Ülkeyi yönetenler 'dövizden size ne' diyorlar. Bizim aklımızla dalga geçmeyin! Biz Türk Lirası kazanıyoruz, ancak döviz kuru arttıkça iğneden ipliğe her şeye zam geliyor. Türk Lirası değer kaybettikçe her gün daha da yoksullaşıyoruz.
"Bu ülkenin işçi sınıfı satılık değildir"
"Ayrıcalıklı 3-5 müteahhit şirketiniz gibi döviz üzerinden geçiş garantili ihalelerle yaşamıyoruz. Döviz artıkça milyarlarımıza milyarlar katmıyoruz. Aksine Türk Lirası değer kaybettikçe, emeğimiz ucuzluyor, satın alma gücümüz azalıyor. Ülkeyi yönetenler Türk Lirasının değer kaybetmesi ile övünüp buna 'kurtuluş savaşı' diyorlar.
"Oysa paramız değer kaybettikçe bu ülke daha yoksul ve daha bağımlı hale geliyor. Asgari ücretin Avrupa'da en düşük olduğu ikinci ülke, Arnavutluk'tan sonra Türkiye idi. Ama ekonominin kitabını yazanlar bu unvanı da kimseye kaptırmadılar. TL'nin hızla değer kaybetmesi ile Avrupa'nın en düşük asgari ücreti bugün artık Türkiye'de.

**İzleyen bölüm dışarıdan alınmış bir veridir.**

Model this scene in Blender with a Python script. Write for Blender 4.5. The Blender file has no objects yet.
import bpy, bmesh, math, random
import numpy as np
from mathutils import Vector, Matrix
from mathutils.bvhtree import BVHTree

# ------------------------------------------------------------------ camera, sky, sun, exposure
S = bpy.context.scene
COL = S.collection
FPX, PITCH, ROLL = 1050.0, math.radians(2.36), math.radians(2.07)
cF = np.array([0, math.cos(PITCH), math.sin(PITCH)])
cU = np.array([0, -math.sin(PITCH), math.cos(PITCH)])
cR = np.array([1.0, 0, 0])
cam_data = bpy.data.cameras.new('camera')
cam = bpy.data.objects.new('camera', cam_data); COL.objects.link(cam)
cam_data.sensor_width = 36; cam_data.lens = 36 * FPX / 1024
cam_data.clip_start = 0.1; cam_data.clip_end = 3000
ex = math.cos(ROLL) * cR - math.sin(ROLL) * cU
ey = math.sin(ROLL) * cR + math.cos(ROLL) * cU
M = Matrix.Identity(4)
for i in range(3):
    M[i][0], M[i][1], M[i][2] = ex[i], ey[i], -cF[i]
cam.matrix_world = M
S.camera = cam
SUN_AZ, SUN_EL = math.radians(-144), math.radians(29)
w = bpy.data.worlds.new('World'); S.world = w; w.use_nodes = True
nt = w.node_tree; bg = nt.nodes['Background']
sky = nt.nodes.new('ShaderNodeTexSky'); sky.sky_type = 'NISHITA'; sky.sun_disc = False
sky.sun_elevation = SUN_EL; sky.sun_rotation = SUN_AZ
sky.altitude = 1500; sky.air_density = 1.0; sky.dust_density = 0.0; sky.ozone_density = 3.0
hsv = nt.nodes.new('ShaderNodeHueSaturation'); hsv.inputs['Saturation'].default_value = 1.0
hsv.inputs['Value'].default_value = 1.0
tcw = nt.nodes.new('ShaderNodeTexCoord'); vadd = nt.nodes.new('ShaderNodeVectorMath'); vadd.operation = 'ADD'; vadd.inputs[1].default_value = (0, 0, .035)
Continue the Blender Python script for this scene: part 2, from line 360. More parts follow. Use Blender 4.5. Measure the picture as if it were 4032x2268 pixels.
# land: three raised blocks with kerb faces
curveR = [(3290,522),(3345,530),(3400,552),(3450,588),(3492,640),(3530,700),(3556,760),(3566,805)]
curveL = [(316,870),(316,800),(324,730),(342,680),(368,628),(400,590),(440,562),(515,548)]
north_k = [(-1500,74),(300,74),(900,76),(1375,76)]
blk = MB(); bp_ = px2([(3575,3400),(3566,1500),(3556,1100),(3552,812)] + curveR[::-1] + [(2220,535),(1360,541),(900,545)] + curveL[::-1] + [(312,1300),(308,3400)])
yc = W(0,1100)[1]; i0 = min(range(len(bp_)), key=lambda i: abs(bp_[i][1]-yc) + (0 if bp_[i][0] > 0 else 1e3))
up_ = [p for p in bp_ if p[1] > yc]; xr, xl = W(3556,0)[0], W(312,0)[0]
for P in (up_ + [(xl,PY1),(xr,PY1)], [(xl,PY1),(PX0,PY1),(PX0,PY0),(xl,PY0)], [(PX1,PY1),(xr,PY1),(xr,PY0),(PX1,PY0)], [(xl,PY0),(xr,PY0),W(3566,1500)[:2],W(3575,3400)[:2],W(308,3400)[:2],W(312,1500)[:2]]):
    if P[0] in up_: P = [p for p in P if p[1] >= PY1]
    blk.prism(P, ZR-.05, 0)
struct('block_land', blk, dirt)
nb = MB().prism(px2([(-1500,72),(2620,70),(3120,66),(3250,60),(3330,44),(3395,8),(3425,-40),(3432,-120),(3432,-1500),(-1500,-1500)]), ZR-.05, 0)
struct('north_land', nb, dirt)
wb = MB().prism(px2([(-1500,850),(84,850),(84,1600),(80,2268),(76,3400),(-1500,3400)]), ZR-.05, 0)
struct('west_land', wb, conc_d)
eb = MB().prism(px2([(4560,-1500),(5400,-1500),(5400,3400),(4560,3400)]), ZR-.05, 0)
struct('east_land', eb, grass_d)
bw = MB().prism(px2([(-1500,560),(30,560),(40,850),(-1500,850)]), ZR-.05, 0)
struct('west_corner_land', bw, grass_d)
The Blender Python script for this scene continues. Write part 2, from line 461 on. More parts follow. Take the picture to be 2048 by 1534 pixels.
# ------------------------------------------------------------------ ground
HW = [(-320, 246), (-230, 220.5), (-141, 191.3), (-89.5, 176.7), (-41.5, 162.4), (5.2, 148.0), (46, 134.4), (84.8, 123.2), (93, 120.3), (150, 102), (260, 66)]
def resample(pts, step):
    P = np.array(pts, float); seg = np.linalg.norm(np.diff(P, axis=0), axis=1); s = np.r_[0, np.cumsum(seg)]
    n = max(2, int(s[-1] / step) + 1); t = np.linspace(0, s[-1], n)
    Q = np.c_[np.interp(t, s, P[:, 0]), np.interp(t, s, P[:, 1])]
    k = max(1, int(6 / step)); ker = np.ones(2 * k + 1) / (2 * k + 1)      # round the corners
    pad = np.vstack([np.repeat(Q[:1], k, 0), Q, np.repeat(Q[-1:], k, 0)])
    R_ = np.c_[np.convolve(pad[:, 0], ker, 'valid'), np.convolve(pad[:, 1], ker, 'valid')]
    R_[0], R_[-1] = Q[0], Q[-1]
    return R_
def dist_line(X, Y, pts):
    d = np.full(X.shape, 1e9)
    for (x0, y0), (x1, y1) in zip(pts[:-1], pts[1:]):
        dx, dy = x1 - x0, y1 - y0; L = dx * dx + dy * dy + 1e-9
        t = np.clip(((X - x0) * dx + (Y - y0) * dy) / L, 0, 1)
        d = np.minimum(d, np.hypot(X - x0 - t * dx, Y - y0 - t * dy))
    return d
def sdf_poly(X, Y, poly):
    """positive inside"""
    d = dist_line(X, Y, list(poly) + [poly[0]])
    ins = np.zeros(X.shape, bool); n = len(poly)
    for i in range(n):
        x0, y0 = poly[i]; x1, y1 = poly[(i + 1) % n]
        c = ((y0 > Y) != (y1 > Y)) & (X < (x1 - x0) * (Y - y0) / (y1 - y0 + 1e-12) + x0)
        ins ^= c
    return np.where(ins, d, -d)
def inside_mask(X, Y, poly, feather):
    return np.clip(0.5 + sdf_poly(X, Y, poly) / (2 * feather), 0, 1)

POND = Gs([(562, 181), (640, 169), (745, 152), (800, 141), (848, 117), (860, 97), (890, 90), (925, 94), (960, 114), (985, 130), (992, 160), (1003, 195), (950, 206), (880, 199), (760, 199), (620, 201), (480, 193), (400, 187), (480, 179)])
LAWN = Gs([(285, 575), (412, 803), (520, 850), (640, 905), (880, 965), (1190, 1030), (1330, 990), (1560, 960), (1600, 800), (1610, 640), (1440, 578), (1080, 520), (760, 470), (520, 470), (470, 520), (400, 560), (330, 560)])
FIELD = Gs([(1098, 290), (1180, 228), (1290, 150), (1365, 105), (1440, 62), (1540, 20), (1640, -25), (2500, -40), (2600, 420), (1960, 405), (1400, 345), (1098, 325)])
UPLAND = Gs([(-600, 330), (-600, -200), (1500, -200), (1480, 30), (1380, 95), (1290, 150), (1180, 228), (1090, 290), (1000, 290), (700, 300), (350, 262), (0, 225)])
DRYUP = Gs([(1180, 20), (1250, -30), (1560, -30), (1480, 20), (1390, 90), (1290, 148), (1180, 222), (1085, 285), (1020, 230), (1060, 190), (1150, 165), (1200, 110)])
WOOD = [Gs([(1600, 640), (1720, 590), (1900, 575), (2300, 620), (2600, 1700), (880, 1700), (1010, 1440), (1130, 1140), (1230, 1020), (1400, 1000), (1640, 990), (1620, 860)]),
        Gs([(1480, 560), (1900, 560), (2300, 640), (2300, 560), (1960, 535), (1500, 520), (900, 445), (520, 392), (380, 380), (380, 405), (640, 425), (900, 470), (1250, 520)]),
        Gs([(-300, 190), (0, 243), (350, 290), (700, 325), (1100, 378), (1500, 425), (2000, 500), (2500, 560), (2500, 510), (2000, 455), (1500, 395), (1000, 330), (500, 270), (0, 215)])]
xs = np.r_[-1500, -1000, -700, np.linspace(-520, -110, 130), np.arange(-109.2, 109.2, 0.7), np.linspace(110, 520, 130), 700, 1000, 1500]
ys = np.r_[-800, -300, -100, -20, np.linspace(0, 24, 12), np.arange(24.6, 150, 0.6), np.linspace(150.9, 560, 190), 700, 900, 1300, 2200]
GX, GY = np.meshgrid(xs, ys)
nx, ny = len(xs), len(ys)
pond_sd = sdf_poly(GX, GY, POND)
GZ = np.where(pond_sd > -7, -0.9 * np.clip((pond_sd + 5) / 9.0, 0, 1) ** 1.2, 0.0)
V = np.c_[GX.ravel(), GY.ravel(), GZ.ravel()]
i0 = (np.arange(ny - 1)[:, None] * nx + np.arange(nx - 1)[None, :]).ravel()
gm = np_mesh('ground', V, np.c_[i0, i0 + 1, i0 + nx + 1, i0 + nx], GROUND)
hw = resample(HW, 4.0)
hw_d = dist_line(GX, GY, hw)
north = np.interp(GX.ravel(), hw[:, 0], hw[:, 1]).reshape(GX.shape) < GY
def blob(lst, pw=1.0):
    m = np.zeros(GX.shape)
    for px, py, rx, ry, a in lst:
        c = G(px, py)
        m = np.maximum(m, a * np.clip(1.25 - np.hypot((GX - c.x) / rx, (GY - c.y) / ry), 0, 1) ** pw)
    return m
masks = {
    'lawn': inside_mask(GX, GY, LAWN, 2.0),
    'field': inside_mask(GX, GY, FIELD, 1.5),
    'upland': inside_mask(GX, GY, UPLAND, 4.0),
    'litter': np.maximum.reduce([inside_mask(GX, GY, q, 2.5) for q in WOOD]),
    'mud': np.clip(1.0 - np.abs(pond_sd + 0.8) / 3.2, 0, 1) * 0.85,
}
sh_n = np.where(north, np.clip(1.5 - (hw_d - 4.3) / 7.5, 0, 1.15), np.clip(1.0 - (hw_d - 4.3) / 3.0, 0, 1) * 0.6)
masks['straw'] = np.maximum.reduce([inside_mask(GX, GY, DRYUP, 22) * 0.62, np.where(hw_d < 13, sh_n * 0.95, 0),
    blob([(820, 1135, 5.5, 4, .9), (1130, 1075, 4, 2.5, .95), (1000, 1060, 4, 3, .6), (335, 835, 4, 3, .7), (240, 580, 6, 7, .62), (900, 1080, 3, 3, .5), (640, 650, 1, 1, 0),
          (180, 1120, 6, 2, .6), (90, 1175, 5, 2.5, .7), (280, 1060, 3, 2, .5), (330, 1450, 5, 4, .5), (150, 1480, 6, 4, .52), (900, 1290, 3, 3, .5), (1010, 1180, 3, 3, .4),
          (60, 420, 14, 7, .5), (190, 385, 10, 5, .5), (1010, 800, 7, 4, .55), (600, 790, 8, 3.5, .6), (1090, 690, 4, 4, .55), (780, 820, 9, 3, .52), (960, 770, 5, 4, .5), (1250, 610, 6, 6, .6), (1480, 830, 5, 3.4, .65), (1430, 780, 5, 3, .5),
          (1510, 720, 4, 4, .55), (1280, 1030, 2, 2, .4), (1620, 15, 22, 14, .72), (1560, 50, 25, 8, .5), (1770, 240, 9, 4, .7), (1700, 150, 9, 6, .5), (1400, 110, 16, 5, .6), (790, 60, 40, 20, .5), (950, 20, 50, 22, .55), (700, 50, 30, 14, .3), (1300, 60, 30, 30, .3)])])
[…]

"Türk Lirası değer kaybedince ücretler azalacak, rekabet gücümüz artacak, yabancı sermaye Türkiye'ye akacak' diyorlar. Yok öyle yağma! Bu ülke, bu halk, bu ülkenin işçi sınıfı satılık değildir. Uluslararası pazarlarda kelepire satılığa çıkarılacak şahsa ait bir mal değildir.
"Türk Lirasını ucuzlatarak, işçi sınıfını yoksullaştırarak rekabet gücü kazanmaya, yabancı sermaye çekmeye çalıştığını kendi ağzıyla itiraf eden bir iktidarı uyarmak görevimizdir. Bugün ülkemize, emeğimize sahip çıkmak yurtseverliğin gereğidir."
"Emeğin değersizleştirilmesi politikası"
Çerkezoğlu daha sonra şu talepleri sıraladı:
- TL'nin ve emeğin değersizleştirilmesi politikasından derhal vazgeçilmelidir.
- TL'nin değersizleşmesi nedeniyle yaşanan tüm kayıplar asgari ücret artışıyla telafi edilmeli, bu artışta işçiler büyümeden de pay almalıdır.
- Asgari ücretin ve tüm ücretlerin asgari ücret tutarı kadar bölümünde vergi ve kesintiler kaldırılarak tüm ücretlere 1000 lira iyileştirme yapılmalıdır.
- İşçi sınıfının yaşadığı gelir kaybını telafi etmesinin en önemli yolu, sendika ve grev hakkıdır. Bu hakların kullanımı önündeki tüm yasal ve fiili engelleri kaldırılmalıdır.